Data segment:

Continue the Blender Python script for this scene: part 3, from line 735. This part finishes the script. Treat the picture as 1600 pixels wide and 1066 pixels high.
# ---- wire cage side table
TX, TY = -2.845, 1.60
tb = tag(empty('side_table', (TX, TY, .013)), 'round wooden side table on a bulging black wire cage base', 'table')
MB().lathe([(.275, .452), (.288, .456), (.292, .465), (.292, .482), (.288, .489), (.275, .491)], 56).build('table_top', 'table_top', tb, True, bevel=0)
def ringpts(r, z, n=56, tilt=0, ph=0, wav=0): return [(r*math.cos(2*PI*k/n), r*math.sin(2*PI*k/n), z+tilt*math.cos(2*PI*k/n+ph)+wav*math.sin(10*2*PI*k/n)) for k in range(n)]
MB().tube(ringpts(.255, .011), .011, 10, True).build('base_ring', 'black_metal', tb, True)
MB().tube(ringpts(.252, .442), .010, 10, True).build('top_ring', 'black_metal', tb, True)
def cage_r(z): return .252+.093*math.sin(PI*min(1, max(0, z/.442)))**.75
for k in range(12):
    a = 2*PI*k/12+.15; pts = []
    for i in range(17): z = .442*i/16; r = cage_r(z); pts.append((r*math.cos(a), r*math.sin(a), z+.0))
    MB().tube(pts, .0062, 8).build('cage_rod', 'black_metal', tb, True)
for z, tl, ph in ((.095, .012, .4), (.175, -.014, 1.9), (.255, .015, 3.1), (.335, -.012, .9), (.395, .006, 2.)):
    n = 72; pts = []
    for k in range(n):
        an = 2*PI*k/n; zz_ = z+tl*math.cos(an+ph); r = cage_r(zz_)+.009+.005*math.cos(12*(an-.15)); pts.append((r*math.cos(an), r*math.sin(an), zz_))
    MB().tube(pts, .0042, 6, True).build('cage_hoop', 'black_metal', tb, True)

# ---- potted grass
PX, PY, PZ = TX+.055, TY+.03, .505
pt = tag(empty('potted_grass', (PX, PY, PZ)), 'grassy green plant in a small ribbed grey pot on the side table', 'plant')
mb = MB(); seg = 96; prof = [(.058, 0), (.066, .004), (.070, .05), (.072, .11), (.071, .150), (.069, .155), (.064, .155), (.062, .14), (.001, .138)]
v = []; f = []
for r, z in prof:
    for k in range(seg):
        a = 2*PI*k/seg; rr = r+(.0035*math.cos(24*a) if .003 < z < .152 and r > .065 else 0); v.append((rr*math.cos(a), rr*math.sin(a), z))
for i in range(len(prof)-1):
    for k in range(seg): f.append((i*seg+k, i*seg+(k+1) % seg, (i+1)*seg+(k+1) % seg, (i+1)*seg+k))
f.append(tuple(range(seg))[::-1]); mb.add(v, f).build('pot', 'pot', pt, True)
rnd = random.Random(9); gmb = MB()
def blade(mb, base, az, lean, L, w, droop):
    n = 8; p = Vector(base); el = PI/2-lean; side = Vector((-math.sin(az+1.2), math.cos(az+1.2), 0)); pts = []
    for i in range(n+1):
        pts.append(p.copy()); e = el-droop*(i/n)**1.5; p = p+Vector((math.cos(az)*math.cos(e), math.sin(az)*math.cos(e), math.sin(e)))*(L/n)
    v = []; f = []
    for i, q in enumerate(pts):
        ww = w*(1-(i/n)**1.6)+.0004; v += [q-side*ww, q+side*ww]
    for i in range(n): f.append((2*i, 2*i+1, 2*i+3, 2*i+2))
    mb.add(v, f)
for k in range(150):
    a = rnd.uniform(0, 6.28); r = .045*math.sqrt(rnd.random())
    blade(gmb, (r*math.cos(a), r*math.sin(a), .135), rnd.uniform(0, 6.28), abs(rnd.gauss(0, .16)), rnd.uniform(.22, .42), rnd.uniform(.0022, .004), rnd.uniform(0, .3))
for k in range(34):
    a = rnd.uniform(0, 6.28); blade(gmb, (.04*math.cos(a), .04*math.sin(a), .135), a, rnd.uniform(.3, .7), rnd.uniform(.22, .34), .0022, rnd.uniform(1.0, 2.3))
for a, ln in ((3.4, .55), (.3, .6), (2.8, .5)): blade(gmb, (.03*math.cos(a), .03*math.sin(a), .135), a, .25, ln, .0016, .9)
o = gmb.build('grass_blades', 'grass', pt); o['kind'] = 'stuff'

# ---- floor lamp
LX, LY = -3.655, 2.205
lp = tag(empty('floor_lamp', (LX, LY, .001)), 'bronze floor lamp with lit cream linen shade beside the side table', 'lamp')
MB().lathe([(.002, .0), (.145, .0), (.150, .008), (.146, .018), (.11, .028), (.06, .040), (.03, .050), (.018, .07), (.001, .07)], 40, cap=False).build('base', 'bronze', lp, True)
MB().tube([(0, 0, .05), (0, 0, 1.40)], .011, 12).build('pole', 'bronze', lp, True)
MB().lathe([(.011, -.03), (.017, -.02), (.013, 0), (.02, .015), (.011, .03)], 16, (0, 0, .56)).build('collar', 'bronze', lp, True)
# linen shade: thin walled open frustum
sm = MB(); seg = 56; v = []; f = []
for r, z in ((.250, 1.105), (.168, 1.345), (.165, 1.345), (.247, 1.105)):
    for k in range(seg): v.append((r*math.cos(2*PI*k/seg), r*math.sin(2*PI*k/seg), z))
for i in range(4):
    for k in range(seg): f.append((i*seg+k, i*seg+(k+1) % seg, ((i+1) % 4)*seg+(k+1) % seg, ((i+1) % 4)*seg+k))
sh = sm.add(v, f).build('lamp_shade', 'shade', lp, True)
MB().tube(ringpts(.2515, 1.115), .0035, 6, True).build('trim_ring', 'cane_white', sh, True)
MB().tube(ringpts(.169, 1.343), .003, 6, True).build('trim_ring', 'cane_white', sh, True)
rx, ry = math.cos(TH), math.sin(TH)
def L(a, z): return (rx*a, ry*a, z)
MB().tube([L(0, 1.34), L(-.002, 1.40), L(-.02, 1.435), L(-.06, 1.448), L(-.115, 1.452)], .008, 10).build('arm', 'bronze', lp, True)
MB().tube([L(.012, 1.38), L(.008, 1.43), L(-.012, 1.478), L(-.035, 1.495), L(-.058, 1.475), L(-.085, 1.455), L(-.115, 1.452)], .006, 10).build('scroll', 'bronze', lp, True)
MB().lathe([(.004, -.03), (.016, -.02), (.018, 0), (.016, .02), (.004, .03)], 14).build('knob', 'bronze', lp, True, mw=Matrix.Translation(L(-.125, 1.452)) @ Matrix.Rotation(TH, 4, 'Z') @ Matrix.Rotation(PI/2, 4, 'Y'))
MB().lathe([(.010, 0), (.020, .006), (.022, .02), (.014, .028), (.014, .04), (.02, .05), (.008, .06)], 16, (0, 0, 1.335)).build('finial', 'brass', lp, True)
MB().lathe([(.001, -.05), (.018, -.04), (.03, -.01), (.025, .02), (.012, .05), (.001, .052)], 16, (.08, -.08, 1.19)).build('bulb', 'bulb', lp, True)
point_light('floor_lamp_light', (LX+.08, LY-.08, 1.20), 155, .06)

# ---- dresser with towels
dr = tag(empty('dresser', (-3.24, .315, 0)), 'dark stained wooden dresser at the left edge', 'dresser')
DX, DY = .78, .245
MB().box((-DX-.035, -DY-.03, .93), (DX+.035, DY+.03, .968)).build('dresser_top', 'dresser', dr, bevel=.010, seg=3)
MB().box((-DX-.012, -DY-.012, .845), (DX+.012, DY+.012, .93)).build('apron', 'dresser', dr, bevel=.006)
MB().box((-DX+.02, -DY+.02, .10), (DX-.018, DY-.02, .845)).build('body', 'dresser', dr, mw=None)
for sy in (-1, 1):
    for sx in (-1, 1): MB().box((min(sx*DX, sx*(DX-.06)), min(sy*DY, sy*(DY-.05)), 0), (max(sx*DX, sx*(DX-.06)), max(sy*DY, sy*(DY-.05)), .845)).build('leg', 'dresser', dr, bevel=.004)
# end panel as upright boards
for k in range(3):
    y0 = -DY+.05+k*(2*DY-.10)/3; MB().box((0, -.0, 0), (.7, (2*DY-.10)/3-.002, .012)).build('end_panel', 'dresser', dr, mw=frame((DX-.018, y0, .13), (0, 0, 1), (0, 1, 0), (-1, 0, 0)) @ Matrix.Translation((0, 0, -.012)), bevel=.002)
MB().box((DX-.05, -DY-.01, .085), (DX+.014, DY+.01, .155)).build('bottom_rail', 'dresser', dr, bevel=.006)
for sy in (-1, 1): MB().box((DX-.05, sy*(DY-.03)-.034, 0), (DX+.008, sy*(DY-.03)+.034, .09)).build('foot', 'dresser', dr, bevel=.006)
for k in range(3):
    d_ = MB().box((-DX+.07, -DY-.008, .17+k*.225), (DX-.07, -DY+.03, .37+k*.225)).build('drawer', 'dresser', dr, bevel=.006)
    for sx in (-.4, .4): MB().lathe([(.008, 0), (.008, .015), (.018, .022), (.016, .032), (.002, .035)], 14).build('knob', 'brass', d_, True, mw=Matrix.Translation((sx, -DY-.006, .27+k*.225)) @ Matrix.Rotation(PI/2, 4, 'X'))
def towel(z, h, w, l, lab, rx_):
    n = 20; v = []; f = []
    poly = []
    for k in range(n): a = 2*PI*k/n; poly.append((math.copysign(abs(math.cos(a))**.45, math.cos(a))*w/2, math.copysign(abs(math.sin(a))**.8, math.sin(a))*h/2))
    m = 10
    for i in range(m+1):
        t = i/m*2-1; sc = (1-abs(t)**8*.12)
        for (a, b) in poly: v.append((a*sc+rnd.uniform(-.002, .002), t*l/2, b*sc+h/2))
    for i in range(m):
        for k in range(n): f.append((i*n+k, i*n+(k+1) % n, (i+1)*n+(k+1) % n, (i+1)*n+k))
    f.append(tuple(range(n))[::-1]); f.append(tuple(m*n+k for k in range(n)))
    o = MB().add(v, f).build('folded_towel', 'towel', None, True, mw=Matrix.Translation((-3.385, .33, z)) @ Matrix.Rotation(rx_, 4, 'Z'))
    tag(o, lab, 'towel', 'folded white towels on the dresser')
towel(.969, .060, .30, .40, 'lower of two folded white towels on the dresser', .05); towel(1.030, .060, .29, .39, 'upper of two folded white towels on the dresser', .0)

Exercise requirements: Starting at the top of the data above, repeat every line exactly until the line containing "True).build('cage_hoop', 'black_metal', tb, True)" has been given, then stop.

Task result:
Continue the Blender Python script for this scene: part 3, from line 735. This part finishes the script. Treat the picture as 1600 pixels wide and 1066 pixels high.
# ---- wire cage side table
TX, TY = -2.845, 1.60
tb = tag(empty('side_table', (TX, TY, .013)), 'round wooden side table on a bulging black wire cage base', 'table')
MB().lathe([(.275, .452), (.288, .456), (.292, .465), (.292, .482), (.288, .489), (.275, .491)], 56).build('table_top', 'table_top', tb, True, bevel=0)
def ringpts(r, z, n=56, tilt=0, ph=0, wav=0): return [(r*math.cos(2*PI*k/n), r*math.sin(2*PI*k/n), z+tilt*math.cos(2*PI*k/n+ph)+wav*math.sin(10*2*PI*k/n)) for k in range(n)]
MB().tube(ringpts(.255, .011), .011, 10, True).build('base_ring', 'black_metal', tb, True)
MB().tube(ringpts(.252, .442), .010, 10, True).build('top_ring', 'black_metal', tb, True)
def cage_r(z): return .252+.093*math.sin(PI*min(1, max(0, z/.442)))**.75
for k in range(12):
    a = 2*PI*k/12+.15; pts = []
    for i in range(17): z = .442*i/16; r = cage_r(z); pts.append((r*math.cos(a), r*math.sin(a), z+.0))
    MB().tube(pts, .0062, 8).build('cage_rod', 'black_metal', tb, True)
for z, tl, ph in ((.095, .012, .4), (.175, -.014, 1.9), (.255, .015, 3.1), (.335, -.012, .9), (.395, .006, 2.)):
    n = 72; pts = []
    for k in range(n):
        an = 2*PI*k/n; zz_ = z+tl*math.cos(an+ph); r = cage_r(zz_)+.009+.005*math.cos(12*(an-.15)); pts.append((r*math.cos(an), r*math.sin(an), zz_))
    MB().tube(pts, .0042, 6, True).build('cage_hoop', 'black_metal', tb, True)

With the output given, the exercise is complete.